> **GIVEN PROBLEM**: Copy out all of the material, matching it word for word.

> **SOURCE DATA**:
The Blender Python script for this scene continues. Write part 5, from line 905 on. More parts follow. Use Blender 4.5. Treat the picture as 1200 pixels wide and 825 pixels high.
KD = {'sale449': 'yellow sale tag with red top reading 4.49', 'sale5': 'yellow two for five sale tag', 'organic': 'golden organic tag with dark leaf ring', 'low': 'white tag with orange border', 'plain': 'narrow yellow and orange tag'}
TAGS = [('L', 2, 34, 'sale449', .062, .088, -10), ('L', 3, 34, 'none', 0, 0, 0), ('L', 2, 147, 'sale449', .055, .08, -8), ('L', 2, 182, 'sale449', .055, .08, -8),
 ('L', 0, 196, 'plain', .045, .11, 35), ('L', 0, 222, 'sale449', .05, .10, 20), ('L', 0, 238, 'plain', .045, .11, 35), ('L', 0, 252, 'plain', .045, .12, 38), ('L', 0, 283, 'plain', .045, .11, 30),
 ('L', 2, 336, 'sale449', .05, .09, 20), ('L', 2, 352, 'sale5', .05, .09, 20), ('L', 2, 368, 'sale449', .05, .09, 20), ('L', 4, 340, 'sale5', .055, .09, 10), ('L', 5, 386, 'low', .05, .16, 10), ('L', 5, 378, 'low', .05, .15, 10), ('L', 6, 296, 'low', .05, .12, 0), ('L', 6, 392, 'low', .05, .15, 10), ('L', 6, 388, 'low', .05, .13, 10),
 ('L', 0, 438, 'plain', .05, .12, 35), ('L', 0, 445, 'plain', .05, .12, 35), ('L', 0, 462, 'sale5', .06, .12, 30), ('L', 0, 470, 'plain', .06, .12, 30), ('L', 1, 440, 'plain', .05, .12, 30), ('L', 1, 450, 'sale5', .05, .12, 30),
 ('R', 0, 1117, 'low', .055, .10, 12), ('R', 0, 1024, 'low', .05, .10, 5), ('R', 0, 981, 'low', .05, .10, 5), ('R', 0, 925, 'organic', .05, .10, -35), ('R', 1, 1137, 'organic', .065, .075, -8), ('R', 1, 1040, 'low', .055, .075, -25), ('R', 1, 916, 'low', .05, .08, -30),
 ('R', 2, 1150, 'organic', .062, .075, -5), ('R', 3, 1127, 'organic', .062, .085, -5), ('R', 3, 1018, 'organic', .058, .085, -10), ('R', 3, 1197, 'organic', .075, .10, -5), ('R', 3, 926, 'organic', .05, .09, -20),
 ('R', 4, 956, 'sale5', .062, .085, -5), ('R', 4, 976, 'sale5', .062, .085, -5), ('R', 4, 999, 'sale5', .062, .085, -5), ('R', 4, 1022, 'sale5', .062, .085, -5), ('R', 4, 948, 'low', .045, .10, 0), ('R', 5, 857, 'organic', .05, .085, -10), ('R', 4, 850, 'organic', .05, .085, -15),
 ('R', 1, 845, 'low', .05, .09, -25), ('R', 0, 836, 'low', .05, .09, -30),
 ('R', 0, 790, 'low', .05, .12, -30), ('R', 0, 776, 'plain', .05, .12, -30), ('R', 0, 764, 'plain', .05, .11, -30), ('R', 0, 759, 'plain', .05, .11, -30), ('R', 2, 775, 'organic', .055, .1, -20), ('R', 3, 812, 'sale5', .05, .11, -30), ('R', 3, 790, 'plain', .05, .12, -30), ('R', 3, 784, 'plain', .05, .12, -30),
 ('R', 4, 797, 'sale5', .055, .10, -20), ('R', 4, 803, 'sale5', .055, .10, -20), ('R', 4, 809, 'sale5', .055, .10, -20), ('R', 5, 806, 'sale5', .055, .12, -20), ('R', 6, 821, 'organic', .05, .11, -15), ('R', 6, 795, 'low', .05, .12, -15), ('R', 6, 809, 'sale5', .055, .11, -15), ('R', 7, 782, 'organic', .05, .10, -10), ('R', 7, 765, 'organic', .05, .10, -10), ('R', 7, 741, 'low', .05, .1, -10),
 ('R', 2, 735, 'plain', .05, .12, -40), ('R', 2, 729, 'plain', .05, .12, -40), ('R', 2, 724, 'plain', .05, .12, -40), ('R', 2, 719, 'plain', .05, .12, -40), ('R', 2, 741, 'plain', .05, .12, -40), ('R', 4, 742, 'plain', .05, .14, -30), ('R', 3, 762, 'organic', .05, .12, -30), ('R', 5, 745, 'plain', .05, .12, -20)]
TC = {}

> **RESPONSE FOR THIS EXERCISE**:
The Blender Python script for this scene continues. Write part 5, from line 905 on. More parts follow. Use Blender 4.5. Treat the picture as 1200 pixels wide and 825 pixels high.
KD = {'sale449': 'yellow sale tag with red top reading 4.49', 'sale5': 'yellow two for five sale tag', 'organic': 'golden organic tag with dark leaf ring', 'low': 'white tag with orange border', 'plain': 'narrow yellow and orange tag'}
TAGS = [('L', 2, 34, 'sale449', .062, .088, -10), ('L', 3, 34, 'none', 0, 0, 0), ('L', 2, 147, 'sale449', .055, .08, -8), ('L', 2, 182, 'sale449', .055, .08, -8),
 ('L', 0, 196, 'plain', .045, .11, 35), ('L', 0, 222, 'sale449', .05, .10, 20), ('L', 0, 238, 'plain', .045, .11, 35), ('L', 0, 252, 'plain', .045, .12, 38), ('L', 0, 283, 'plain', .045, .11, 30),
 ('L', 2, 336, 'sale449', .05, .09, 20), ('L', 2, 352, 'sale5', .05, .09, 20), ('L', 2, 368, 'sale449', .05, .09, 20), ('L', 4, 340, 'sale5', .055, .09, 10), ('L', 5, 386, 'low', .05, .16, 10), ('L', 5, 378, 'low', .05, .15, 10), ('L', 6, 296, 'low', .05, .12, 0), ('L', 6, 392, 'low', .05, .15, 10), ('L', 6, 388, 'low', .05, .13, 10),
 ('L', 0, 438, 'plain', .05, .12, 35), ('L', 0, 445, 'plain', .05, .12, 35), ('L', 0, 462, 'sale5', .06, .12, 30), ('L', 0, 470, 'plain', .06, .12, 30), ('L', 1, 440, 'plain', .05, .12, 30), ('L', 1, 450, 'sale5', .05, .12, 30),
 ('R', 0, 1117, 'low', .055, .10, 12), ('R', 0, 1024, 'low', .05, .10, 5), ('R', 0, 981, 'low', .05, .10, 5), ('R', 0, 925, 'organic', .05, .10, -35), ('R', 1, 1137, 'organic', .065, .075, -8), ('R', 1, 1040, 'low', .055, .075, -25), ('R', 1, 916, 'low', .05, .08, -30),
 ('R', 2, 1150, 'organic', .062, .075, -5), ('R', 3, 1127, 'organic', .062, .085, -5), ('R', 3, 1018, 'organic', .058, .085, -10), ('R', 3, 1197, 'organic', .075, .10, -5), ('R', 3, 926, 'organic', .05, .09, -20),
 ('R', 4, 956, 'sale5', .062, .085, -5), ('R', 4, 976, 'sale5', .062, .085, -5), ('R', 4, 999, 'sale5', .062, .085, -5), ('R', 4, 1022, 'sale5', .062, .085, -5), ('R', 4, 948, 'low', .045, .10, 0), ('R', 5, 857, 'organic', .05, .085, -10), ('R', 4, 850, 'organic', .05, .085, -15),
 ('R', 1, 845, 'low', .05, .09, -25), ('R', 0, 836, 'low', .05, .09, -30),
 ('R', 0, 790, 'low', .05, .12, -30), ('R', 0, 776, 'plain', .05, .12, -30), ('R', 0, 764, 'plain', .05, .11, -30), ('R', 0, 759, 'plain', .05, .11, -30), ('R', 2, 775, 'organic', .055, .1, -20), ('R', 3, 812, 'sale5', .05, .11, -30), ('R', 3, 790, 'plain', .05, .12, -30), ('R', 3, 784, 'plain', .05, .12, -30),
 ('R', 4, 797, 'sale5', .055, .10, -20), ('R', 4, 803, 'sale5', .055, .10, -20), ('R', 4, 809, 'sale5', .055, .10, -20), ('R', 5, 806, 'sale5', .055, .12, -20), ('R', 6, 821, 'organic', .05, .11, -15), ('R', 6, 795, 'low', .05, .12, -15), ('R', 6, 809, 'sale5', .055, .11, -15), ('R', 7, 782, 'organic', .05, .10, -10), ('R', 7, 765, 'organic', .05, .10, -10), ('R', 7, 741, 'low', .05, .1, -10),
 ('R', 2, 735, 'plain', .05, .12, -40), ('R', 2, 729, 'plain', .05, .12, -40), ('R', 2, 724, 'plain', .05, .12, -40), ('R', 2, 719, 'plain', .05, .12, -40), ('R', 2, 741, 'plain', .05, .12, -40), ('R', 4, 742, 'plain', .05, .14, -30), ('R', 3, 762, 'organic', .05, .12, -30), ('R', 5, 745, 'plain', .05, .12, -20)]
TC = {}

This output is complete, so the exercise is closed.